### REQUEST
Nothing should be output except the lines from the one containing "Continue the Blender" through the one containing "shell=.1), o.location), parent=o)", both ends included, each repeated exactly.
*** MATERIAL FOR THIS TASK
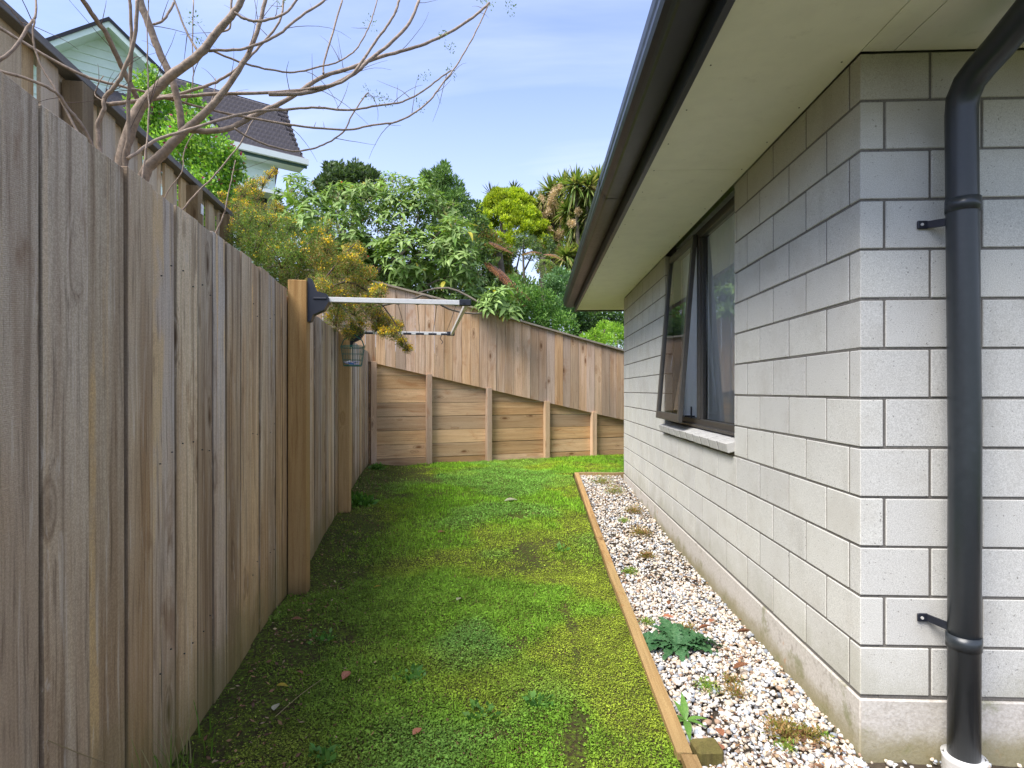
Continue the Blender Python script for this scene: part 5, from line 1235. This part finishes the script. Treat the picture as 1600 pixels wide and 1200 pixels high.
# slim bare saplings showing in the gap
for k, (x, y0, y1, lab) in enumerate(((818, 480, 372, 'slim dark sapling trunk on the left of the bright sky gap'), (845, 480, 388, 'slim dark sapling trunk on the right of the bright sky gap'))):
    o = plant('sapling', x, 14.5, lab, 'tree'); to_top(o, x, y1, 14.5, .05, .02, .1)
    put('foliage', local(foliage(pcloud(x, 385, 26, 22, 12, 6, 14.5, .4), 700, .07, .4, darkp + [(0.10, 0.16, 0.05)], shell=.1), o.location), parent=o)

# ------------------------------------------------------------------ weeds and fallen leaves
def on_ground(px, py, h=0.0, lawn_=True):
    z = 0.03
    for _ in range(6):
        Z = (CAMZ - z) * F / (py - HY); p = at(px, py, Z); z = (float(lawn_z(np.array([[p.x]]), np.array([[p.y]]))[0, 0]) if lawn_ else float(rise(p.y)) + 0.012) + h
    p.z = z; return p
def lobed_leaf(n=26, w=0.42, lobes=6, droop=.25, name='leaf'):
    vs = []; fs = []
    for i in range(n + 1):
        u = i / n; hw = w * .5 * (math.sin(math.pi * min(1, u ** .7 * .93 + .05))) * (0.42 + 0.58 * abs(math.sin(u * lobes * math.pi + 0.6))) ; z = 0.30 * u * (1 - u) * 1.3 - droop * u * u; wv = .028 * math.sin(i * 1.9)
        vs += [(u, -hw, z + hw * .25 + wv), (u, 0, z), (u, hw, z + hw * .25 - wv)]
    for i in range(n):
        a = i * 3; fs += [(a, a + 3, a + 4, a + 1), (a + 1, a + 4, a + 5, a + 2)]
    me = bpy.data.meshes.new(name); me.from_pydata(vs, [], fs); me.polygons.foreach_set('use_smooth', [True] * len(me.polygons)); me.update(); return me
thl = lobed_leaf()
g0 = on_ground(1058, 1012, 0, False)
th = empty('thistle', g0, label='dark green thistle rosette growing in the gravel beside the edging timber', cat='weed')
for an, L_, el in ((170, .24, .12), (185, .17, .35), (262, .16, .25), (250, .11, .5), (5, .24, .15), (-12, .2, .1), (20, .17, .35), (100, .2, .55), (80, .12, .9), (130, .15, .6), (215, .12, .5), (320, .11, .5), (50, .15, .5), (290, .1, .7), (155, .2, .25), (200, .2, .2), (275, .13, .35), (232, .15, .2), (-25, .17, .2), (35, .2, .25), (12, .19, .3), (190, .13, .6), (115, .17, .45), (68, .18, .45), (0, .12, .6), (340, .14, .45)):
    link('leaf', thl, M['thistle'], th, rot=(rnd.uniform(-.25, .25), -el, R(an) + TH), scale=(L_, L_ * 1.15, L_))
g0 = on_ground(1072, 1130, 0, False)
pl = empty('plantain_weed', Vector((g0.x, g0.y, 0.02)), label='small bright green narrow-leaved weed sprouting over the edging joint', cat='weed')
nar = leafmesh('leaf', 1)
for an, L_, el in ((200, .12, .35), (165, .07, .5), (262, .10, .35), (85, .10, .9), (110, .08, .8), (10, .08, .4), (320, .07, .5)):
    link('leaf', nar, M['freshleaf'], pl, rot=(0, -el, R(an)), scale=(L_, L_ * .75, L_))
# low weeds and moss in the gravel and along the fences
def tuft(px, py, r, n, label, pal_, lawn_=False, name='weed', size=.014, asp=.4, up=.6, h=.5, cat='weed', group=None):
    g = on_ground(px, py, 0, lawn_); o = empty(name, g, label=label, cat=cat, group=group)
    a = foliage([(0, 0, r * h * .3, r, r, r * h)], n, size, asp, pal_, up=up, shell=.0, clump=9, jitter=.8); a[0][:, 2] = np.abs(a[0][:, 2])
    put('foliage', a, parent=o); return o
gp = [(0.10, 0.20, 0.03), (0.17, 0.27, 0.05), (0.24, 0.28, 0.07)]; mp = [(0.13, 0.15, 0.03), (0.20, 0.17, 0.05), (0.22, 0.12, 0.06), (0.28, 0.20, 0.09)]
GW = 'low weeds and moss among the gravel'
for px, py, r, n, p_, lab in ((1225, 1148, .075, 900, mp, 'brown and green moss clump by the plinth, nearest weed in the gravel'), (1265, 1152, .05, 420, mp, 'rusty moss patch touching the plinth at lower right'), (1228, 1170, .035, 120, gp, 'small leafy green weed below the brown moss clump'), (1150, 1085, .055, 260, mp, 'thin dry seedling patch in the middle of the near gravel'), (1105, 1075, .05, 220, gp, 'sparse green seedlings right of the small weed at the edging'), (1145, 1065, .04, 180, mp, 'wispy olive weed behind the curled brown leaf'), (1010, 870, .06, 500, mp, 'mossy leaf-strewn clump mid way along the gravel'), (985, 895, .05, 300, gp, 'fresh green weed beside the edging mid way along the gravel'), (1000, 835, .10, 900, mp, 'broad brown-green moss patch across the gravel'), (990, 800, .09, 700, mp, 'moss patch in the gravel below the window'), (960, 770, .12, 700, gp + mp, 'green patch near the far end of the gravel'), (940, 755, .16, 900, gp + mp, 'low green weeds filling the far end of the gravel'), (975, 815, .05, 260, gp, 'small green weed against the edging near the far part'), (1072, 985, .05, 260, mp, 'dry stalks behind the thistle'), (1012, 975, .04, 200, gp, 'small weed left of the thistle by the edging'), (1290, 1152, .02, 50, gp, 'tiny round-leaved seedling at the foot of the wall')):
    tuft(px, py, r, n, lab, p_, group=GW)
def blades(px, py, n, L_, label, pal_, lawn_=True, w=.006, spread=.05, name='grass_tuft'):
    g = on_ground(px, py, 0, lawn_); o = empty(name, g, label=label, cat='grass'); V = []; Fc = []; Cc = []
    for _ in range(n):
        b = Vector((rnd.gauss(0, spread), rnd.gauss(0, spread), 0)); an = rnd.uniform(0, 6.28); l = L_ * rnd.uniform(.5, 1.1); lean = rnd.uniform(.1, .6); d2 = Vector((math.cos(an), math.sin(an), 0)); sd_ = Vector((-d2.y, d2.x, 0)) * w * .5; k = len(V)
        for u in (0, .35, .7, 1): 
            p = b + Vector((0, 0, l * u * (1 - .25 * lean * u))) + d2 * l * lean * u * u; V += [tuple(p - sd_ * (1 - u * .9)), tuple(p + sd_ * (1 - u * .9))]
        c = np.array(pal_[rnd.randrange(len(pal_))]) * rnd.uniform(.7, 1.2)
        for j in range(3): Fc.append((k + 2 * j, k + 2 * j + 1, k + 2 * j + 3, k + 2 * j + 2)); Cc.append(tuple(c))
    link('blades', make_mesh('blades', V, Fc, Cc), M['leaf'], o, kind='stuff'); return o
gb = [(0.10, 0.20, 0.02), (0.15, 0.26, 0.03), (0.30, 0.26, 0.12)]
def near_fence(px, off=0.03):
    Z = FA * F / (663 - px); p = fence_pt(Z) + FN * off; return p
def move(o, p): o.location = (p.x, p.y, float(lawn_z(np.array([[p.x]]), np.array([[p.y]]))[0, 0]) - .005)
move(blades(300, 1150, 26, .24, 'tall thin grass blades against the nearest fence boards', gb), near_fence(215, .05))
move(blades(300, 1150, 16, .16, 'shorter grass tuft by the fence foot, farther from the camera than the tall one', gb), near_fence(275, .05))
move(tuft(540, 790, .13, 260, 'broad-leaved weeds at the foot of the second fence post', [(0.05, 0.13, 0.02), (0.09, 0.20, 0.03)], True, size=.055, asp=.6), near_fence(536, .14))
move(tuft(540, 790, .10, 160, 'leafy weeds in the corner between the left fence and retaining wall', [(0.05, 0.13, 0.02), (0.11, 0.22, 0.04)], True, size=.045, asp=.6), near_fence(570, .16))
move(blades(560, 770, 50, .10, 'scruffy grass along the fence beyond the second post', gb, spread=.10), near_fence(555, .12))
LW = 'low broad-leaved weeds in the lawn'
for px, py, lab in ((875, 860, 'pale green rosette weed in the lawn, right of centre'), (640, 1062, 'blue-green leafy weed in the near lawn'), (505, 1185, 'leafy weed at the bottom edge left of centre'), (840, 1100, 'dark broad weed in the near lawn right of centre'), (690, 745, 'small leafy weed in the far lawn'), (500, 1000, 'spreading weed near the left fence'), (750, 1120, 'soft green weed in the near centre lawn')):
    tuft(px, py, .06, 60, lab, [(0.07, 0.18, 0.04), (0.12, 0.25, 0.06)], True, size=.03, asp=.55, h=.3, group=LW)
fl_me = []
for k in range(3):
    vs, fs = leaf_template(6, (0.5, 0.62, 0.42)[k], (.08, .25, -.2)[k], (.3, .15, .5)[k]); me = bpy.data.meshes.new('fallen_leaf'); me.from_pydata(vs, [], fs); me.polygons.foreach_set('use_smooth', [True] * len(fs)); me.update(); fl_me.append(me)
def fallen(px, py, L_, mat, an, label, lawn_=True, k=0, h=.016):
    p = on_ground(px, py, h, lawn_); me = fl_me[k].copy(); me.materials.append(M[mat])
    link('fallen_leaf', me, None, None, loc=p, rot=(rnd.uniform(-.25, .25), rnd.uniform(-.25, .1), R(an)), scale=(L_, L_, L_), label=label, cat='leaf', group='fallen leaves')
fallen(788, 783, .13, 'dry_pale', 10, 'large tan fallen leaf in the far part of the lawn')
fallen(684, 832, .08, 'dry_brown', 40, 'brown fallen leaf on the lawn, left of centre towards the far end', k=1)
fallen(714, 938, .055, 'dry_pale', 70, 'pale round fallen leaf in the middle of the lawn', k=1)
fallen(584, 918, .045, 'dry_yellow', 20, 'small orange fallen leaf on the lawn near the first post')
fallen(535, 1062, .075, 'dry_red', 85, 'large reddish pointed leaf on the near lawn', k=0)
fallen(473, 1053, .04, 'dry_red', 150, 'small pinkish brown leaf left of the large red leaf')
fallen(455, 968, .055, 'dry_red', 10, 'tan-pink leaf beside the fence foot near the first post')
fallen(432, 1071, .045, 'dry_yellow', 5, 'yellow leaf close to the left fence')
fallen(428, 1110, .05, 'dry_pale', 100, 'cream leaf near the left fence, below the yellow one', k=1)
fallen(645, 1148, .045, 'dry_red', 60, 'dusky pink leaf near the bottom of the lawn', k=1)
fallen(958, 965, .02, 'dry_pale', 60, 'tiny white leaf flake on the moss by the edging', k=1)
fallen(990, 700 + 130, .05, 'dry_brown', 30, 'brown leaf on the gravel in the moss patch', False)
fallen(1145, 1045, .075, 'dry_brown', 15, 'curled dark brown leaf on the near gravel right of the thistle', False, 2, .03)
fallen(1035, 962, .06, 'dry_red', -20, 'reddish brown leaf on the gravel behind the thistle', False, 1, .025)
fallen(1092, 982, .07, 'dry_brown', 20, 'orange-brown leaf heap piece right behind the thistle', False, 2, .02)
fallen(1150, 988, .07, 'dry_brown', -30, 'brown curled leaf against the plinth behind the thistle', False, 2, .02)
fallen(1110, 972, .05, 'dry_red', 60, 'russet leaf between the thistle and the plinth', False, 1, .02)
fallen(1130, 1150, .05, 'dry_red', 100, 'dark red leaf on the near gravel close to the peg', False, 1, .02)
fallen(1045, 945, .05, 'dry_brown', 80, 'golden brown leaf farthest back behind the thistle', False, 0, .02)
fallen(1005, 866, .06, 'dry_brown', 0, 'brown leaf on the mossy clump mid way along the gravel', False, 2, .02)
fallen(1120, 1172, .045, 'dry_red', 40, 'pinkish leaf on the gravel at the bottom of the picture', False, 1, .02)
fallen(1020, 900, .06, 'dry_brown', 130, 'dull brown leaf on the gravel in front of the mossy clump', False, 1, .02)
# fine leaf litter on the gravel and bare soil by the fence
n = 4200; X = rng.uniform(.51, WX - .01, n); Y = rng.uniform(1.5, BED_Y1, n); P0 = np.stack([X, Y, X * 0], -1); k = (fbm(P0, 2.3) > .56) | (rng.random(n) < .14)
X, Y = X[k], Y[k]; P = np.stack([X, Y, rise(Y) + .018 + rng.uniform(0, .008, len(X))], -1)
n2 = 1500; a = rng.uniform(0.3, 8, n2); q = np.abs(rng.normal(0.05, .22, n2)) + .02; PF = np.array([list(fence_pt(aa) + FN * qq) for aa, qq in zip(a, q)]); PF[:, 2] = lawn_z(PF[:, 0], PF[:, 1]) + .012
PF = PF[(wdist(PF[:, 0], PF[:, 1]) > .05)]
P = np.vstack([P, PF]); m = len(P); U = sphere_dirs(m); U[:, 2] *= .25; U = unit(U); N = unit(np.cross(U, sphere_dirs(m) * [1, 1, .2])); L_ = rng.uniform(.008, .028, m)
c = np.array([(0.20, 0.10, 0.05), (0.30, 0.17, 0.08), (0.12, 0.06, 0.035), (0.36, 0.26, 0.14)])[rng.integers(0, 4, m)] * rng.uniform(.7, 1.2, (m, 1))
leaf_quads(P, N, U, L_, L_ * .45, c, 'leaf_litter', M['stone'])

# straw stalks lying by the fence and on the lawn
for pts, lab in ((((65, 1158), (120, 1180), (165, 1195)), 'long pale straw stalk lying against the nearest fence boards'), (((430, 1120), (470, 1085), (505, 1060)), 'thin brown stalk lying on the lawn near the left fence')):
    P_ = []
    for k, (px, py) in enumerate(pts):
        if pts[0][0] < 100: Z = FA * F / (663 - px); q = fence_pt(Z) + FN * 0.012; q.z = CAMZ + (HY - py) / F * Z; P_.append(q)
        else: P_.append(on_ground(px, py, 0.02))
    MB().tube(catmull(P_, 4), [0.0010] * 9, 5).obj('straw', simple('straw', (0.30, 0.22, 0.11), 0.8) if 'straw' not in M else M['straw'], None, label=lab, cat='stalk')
******
*** MATERIAL FOR THIS TASK
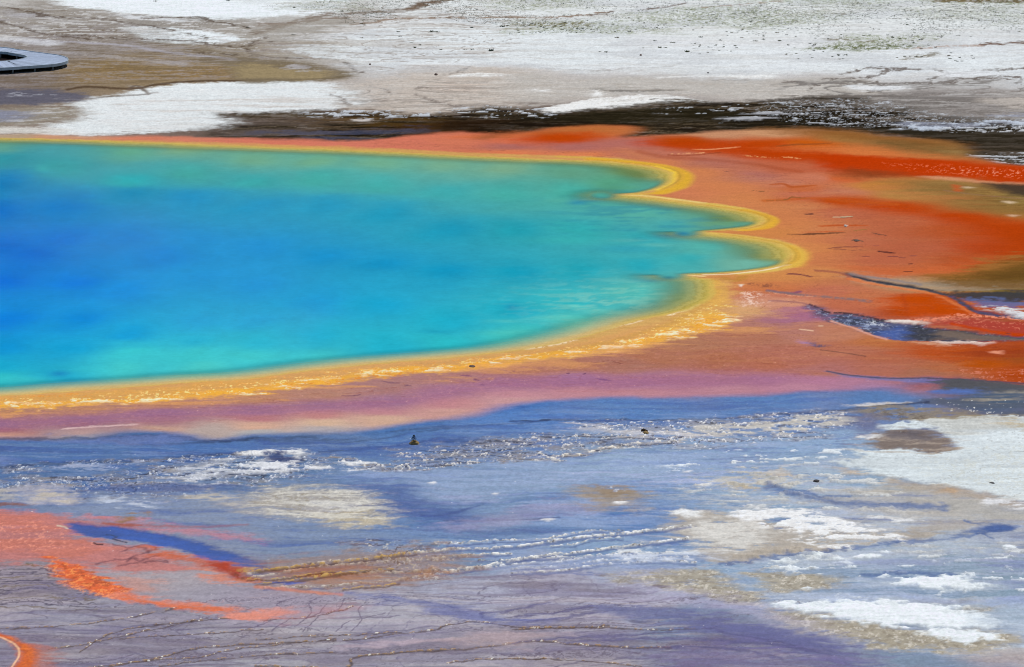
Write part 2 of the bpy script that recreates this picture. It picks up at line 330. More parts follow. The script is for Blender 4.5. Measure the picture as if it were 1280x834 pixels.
******
### PROBLEM SOLUTION
Continue the Blender Python script for this scene: part 5, from line 1235. This part finishes the script. Treat the picture as 1600 pixels wide and 1200 pixels high.
# slim bare saplings showing in the gap
for k, (x, y0, y1, lab) in enumerate(((818, 480, 372, 'slim dark sapling trunk on the left of the bright sky gap'), (845, 480, 388, 'slim dark sapling trunk on the right of the bright sky gap'))):
    o = plant('sapling', x, 14.5, lab, 'tree'); to_top(o, x, y1, 14.5, .05, .02, .1)
    put('foliage', local(foliage(pcloud(x, 385, 26, 22, 12, 6, 14.5, .4), 700, .07, .4, darkp + [(0.10, 0.16, 0.05)], shell=.1), o.location), parent=o)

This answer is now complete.